## Set problem
Copy out, with no alterations, the lines below running from the one containing "What Blender Python" to the one containing "cam.dof.use_dof = False", inclusive at each end; pictures are omitted.

## Data
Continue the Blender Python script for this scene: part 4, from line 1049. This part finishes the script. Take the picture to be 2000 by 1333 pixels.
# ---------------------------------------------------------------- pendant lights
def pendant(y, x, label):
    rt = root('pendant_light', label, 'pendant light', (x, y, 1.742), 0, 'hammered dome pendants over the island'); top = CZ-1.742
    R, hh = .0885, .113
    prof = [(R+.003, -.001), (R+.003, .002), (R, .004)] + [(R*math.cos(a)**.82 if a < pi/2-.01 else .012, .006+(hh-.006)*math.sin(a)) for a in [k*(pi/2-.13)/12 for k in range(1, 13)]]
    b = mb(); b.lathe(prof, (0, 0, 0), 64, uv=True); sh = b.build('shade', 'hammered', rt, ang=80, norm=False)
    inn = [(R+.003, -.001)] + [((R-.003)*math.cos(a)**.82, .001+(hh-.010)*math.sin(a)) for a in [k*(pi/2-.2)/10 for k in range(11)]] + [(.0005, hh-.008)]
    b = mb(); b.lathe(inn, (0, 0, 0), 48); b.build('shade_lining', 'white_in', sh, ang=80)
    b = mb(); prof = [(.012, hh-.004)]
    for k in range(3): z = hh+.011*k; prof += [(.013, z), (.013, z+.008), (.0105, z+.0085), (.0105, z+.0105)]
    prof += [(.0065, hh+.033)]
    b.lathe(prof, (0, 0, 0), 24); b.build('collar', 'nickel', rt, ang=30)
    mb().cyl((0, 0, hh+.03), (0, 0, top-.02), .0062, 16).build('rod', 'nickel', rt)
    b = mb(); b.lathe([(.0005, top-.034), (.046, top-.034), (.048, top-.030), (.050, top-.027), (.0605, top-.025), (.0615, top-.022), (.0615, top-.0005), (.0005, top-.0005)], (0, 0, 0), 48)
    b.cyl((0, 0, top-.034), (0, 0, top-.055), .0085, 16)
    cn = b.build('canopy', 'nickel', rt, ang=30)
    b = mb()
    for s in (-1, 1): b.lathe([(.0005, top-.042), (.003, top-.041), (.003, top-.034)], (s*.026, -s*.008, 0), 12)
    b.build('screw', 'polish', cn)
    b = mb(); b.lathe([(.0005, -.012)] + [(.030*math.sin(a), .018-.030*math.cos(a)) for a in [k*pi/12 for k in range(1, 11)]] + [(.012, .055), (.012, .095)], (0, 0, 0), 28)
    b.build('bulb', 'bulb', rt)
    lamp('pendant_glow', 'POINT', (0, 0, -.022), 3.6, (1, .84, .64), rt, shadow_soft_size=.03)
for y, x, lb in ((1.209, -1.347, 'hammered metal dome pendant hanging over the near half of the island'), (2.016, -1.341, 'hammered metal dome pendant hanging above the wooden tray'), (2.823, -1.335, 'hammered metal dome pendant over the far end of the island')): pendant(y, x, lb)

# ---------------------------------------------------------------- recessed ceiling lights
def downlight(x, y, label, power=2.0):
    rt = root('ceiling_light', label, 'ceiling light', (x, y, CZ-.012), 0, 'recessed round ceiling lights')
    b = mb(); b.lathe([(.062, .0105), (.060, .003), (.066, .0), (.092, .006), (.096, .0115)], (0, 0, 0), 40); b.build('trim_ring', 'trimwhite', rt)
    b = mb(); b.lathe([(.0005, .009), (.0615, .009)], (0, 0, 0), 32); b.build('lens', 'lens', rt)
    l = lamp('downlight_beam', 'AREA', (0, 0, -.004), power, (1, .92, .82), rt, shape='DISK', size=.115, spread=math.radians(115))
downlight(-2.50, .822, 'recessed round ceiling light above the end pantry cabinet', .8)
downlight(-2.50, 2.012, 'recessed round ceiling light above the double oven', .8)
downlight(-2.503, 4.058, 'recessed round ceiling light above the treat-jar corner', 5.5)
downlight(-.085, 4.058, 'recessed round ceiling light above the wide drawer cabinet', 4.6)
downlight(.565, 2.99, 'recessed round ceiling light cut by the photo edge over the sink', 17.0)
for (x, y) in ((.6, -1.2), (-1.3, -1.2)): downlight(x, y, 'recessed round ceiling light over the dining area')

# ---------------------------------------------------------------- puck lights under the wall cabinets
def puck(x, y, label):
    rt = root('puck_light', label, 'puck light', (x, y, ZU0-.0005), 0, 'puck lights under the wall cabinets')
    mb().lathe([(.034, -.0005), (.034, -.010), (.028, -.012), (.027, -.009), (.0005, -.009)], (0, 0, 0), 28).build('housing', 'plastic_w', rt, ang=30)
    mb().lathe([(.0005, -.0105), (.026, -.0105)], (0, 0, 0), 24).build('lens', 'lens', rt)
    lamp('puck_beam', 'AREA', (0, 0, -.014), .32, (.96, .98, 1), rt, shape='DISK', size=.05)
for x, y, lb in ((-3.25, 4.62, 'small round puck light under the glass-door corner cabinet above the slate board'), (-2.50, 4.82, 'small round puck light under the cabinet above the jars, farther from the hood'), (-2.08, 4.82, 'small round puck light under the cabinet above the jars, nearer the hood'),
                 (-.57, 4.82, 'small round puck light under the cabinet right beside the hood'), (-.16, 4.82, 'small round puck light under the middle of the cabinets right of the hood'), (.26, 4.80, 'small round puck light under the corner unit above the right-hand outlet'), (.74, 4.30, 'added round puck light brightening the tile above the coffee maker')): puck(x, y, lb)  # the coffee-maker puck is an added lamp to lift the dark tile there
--
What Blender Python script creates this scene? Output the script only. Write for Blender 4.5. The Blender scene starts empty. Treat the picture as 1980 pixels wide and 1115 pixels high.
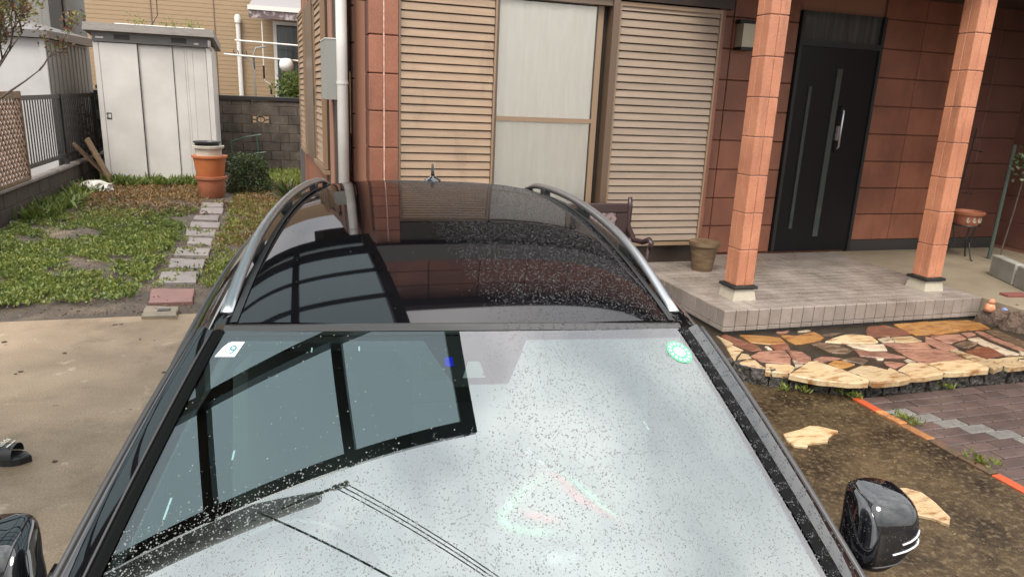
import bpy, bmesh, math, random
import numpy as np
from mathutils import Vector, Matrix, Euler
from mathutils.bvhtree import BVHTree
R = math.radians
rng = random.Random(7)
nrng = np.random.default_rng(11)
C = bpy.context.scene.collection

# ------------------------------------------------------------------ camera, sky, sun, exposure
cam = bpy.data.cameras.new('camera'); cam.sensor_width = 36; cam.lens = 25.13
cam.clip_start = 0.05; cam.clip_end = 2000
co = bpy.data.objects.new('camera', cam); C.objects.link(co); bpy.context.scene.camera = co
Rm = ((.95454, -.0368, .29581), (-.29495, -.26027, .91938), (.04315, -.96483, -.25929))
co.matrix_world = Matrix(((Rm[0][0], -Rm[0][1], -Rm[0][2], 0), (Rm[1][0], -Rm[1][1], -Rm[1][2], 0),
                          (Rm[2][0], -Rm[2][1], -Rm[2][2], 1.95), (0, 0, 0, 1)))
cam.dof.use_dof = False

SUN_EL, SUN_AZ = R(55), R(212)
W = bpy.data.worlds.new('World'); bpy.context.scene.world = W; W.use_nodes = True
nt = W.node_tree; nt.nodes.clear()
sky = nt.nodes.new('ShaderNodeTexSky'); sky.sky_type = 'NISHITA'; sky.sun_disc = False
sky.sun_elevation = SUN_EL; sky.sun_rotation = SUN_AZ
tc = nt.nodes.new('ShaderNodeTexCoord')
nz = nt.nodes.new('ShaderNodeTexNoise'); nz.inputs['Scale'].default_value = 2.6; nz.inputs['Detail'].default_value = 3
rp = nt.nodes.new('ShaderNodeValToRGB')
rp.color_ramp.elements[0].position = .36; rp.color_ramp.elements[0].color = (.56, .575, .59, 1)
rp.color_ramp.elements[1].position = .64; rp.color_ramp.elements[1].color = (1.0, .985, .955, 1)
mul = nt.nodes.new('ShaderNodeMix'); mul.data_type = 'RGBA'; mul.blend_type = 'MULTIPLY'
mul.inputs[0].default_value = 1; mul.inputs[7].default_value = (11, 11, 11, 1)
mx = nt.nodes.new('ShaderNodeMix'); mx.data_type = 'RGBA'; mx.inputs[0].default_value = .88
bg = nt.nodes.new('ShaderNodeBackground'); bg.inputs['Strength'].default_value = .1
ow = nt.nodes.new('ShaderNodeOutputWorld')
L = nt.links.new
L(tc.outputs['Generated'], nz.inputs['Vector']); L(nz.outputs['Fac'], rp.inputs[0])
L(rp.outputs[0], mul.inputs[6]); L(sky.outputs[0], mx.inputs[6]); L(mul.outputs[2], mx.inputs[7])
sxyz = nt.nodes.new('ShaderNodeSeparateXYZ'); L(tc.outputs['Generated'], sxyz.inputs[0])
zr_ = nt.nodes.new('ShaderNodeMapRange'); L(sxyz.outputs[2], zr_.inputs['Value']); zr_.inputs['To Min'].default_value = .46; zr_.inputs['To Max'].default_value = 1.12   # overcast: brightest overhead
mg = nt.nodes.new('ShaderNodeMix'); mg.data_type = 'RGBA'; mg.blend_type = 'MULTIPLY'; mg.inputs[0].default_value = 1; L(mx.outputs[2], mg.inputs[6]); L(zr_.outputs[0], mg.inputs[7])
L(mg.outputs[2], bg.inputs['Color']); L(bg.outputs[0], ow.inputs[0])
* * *
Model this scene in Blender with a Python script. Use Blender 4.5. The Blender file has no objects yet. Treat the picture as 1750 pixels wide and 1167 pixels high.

## Task answer
What Blender Python script creates this scene? Output the script only. Write for Blender 4.5. The Blender scene starts empty. Treat the picture as 1980 pixels wide and 1115 pixels high.
import bpy, bmesh, math, random
import numpy as np
from mathutils import Vector, Matrix, Euler
from mathutils.bvhtree import BVHTree
R = math.radians
rng = random.Random(7)
nrng = np.random.default_rng(11)
C = bpy.context.scene.collection

# ------------------------------------------------------------------ camera, sky, sun, exposure
cam = bpy.data.cameras.new('camera'); cam.sensor_width = 36; cam.lens = 25.13
cam.clip_start = 0.05; cam.clip_end = 2000
co = bpy.data.objects.new('camera', cam); C.objects.link(co); bpy.context.scene.camera = co
Rm = ((.95454, -.0368, .29581), (-.29495, -.26027, .91938), (.04315, -.96483, -.25929))
co.matrix_world = Matrix(((Rm[0][0], -Rm[0][1], -Rm[0][2], 0), (Rm[1][0], -Rm[1][1], -Rm[1][2], 0),
                          (Rm[2][0], -Rm[2][1], -Rm[2][2], 1.95), (0, 0, 0, 1)))
cam.dof.use_dof = False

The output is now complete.